Exercise requirements:
Set all the material down again unchanged, without the pictures.

Given material:
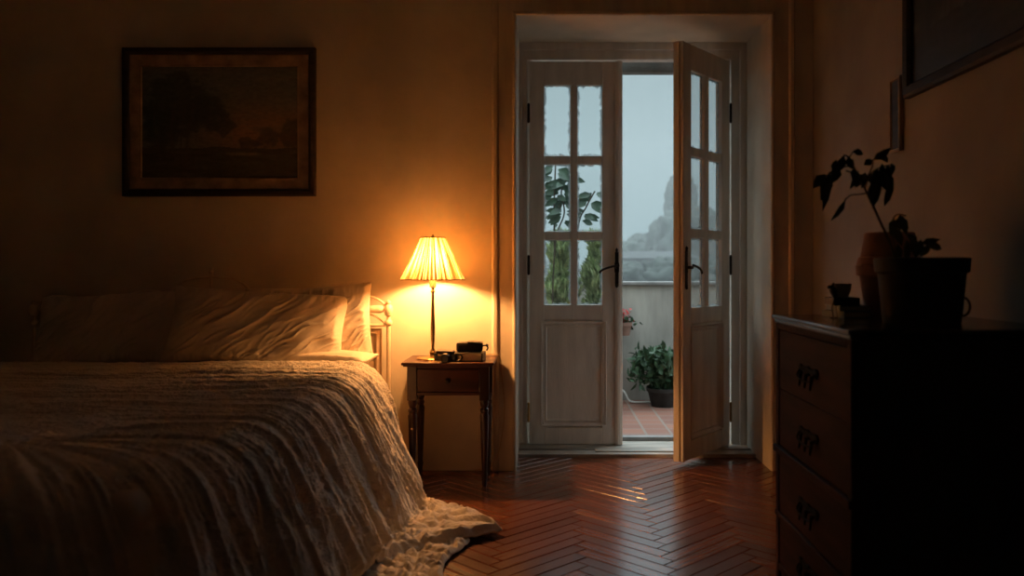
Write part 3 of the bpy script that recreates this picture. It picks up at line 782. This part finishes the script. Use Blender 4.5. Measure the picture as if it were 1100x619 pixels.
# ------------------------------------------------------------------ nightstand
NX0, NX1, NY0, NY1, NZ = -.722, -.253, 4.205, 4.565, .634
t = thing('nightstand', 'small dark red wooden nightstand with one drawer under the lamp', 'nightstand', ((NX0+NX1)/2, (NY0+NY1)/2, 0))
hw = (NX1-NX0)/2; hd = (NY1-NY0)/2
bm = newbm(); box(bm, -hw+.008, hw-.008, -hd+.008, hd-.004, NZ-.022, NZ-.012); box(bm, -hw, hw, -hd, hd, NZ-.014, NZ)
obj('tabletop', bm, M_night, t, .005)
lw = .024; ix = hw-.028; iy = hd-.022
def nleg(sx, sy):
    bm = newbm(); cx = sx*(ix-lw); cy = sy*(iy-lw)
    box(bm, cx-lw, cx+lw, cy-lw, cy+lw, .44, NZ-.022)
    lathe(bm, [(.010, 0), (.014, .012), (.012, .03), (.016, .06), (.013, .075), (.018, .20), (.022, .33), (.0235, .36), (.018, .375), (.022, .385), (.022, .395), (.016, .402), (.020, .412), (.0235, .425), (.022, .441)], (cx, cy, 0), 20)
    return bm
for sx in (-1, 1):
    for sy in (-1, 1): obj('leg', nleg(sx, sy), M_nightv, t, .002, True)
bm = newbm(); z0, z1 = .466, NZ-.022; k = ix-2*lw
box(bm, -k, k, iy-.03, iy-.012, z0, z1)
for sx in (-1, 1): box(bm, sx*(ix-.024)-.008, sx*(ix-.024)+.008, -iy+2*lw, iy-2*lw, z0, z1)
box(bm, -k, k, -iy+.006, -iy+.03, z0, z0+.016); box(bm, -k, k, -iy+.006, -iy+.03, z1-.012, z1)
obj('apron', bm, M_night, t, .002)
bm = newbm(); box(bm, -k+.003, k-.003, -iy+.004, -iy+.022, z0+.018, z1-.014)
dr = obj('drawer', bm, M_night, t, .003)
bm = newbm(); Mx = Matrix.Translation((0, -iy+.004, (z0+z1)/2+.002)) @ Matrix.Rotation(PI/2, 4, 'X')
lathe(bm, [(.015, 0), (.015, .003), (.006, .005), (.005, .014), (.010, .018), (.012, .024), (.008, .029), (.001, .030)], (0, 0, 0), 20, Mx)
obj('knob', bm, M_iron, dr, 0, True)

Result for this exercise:
Write part 3 of the bpy script that recreates this picture. It picks up at line 782. This part finishes the script. Use Blender 4.5. Measure the picture as if it were 1100x619 pixels.
# ------------------------------------------------------------------ nightstand
NX0, NX1, NY0, NY1, NZ = -.722, -.253, 4.205, 4.565, .634
t = thing('nightstand', 'small dark red wooden nightstand with one drawer under the lamp', 'nightstand', ((NX0+NX1)/2, (NY0+NY1)/2, 0))
hw = (NX1-NX0)/2; hd = (NY1-NY0)/2
bm = newbm(); box(bm, -hw+.008, hw-.008, -hd+.008, hd-.004, NZ-.022, NZ-.012); box(bm, -hw, hw, -hd, hd, NZ-.014, NZ)
obj('tabletop', bm, M_night, t, .005)
lw = .024; ix = hw-.028; iy = hd-.022
def nleg(sx, sy):
    bm = newbm(); cx = sx*(ix-lw); cy = sy*(iy-lw)
    box(bm, cx-lw, cx+lw, cy-lw, cy+lw, .44, NZ-.022)
    lathe(bm, [(.010, 0), (.014, .012), (.012, .03), (.016, .06), (.013, .075), (.018, .20), (.022, .33), (.0235, .36), (.018, .375), (.022, .385), (.022, .395), (.016, .402), (.020, .412), (.0235, .425), (.022, .441)], (cx, cy, 0), 20)
    return bm
for sx in (-1, 1):
    for sy in (-1, 1): obj('leg', nleg(sx, sy), M_nightv, t, .002, True)
bm = newbm(); z0, z1 = .466, NZ-.022; k = ix-2*lw
box(bm, -k, k, iy-.03, iy-.012, z0, z1)
for sx in (-1, 1): box(bm, sx*(ix-.024)-.008, sx*(ix-.024)+.008, -iy+2*lw, iy-2*lw, z0, z1)
box(bm, -k, k, -iy+.006, -iy+.03, z0, z0+.016); box(bm, -k, k, -iy+.006, -iy+.03, z1-.012, z1)
obj('apron', bm, M_night, t, .002)
bm = newbm(); box(bm, -k+.003, k-.003, -iy+.004, -iy+.022, z0+.018, z1-.014)
dr = obj('drawer', bm, M_night, t, .003)
bm = newbm(); Mx = Matrix.Translation((0, -iy+.004, (z0+z1)/2+.002)) @ Matrix.Rotation(PI/2, 4, 'X')
lathe(bm, [(.015, 0), (.015, .003), (.006, .005), (.005, .014), (.010, .018), (.012, .024), (.008, .029), (.001, .030)], (0, 0, 0), 20, Mx)
obj('knob', bm, M_iron, dr, 0, True)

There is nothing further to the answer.